The U.S. Securities and Exchange Commission has charged a California stock promoter and a New Jersey securities lawyer with operating a “shell factory” that made $2.25 million by creating sham companies and selling them.
According to the SEC, the companies included an e-cigarette marketer, an online resume-building service, and an online portal to view movie trailers. Promoter Imran Husain and attorney Gregg Jaclin allegedly misled investors into believing the companies were legitimate enterprises, filing false registration statements and quarterly and annual reports as part of the scam.
Once the shell was established as a public company, the SEC said in a civil complaint, Husain and Jaclin would try to sell it. Ultimately, they allegedly collected $215,000 to $425,000 for each of the seven shells they sold.

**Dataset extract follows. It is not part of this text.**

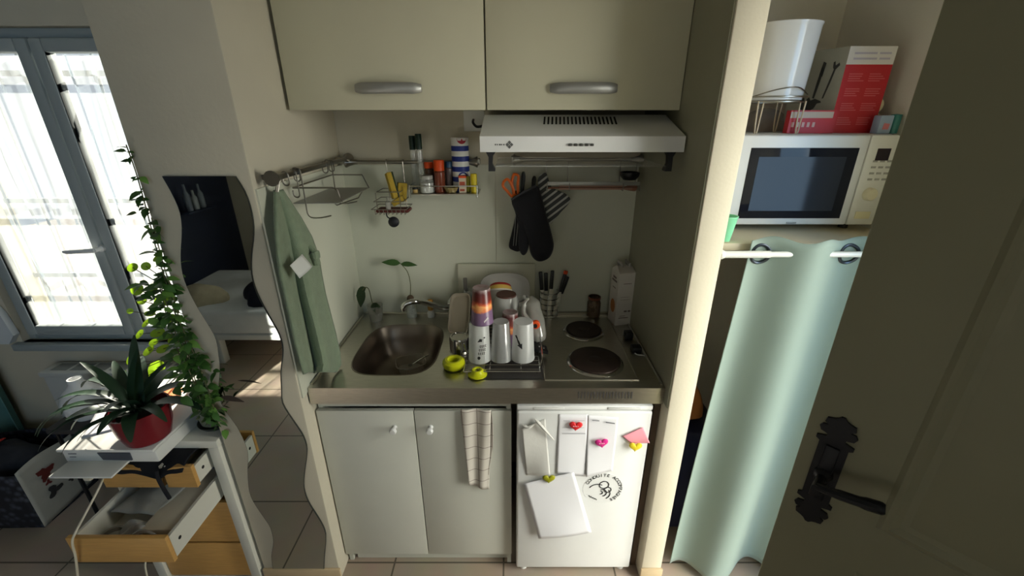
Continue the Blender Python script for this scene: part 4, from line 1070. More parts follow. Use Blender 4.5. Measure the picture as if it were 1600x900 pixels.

“Their secret objective all along was merely to make money for themselves by selling the companies as empty shells rather than actually implementing business plans and following through on their representations to investors,” the SEC said.
Husain was convicted in October 2014 of conspiring to obstruct an SEC investigation of one of his alleged shell companies. According to court papers, he met Jaclin in 2004 and they incorporated their first shell in October 2006.
The scheme followed “a routine pattern,” the SEC said, with Husain initially creating a phony business plan for the shell. After a company was incorporated, he allegedly “orchestrated a sham private placement offering of the company’s shares,” giving the appearance that third parties owned the stock.
In some instances, Husain even “used the names and social security numbers of deceased individuals as the purported investors,” the SEC said.
When the companies went public, the shares of the straw shareholders from the private placement were offered to investors, according to the SEC. The sales of the companies would be accomplished through reverse mergers.
“We allege that Husain drummed up false business plans and created a mirage of initial shareholders while Jaclin developed false paperwork to depict emerging companies that later sold as just empty shells,” Michele Wein Layne, director of the SEC’s Los Angeles regional office, said.